15. The driver circuit of a display device according to claim 14, wherein

the potential regulator comprises: a first current mirror circuit that flows a third current based on the first current; and a second current mirror circuit that flows a fourth current based on the first current, and

a value of the regulated voltage is set according to whether each of the first current mirror circuit and the second current mirror circuit is controlled into an on-state or an off-state.

16. The driver circuit of a display device according to claim 15, wherein

an input-side transistor of the first current mirror circuit and an input-side transistor of the second current mirror circuit are a common transistor, and

an output-side transistor of the first current mirror circuit and an output-side transistor of the second current mirror circuit are transistors of different sizes.

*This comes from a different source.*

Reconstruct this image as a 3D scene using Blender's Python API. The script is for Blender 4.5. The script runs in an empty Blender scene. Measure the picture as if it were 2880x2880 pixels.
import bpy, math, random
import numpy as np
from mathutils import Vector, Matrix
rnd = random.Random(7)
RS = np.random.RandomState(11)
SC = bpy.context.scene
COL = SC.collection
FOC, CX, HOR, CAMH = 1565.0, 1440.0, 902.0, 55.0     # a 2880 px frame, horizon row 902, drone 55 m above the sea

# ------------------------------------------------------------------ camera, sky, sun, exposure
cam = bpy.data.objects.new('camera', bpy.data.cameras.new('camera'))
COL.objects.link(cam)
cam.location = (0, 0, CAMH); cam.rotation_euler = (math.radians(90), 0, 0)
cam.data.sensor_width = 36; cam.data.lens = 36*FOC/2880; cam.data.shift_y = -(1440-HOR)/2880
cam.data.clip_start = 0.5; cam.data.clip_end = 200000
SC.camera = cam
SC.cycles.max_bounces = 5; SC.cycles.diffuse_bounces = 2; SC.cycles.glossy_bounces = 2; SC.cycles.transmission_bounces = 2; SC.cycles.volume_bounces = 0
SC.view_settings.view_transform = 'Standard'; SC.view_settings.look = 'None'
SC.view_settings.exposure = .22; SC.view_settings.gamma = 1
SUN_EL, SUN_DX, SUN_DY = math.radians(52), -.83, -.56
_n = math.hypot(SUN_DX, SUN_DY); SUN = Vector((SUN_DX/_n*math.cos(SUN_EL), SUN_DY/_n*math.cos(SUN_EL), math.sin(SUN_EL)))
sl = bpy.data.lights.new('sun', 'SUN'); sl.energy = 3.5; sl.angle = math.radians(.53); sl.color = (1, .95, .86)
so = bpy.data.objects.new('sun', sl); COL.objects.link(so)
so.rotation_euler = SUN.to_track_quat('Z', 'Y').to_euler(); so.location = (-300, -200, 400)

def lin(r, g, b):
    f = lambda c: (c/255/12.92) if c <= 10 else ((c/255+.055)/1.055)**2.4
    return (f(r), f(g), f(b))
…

17. The driver circuit of a display device according to claim 14, wherein the potential regulator comprises a resistor with one end connected to an output end of the amplifier, and regulates a potential of the output voltage by using a voltage generated when a current based on the first current flows into the resistor as the regulated voltage.

18. A driver circuit of a display device comprising:

a gray-scale voltage circuit that generates a plurality of reference voltages having different voltage values from one another; and

a plurality of unit driver circuits that are connected to the gray-scale voltage circuit through a plurality of lines, wherein

each of the plurality of unit driver-circuits includes: a first selector circuit that selects any one of the plurality of reference voltages as a first selected voltage; an amplifier that outputs an output voltage based on the first selected voltage; and an output voltage regulator circuit that regulates a potential of the output voltage by using a regulated voltage generated based on a first one and a second one of the reference voltages.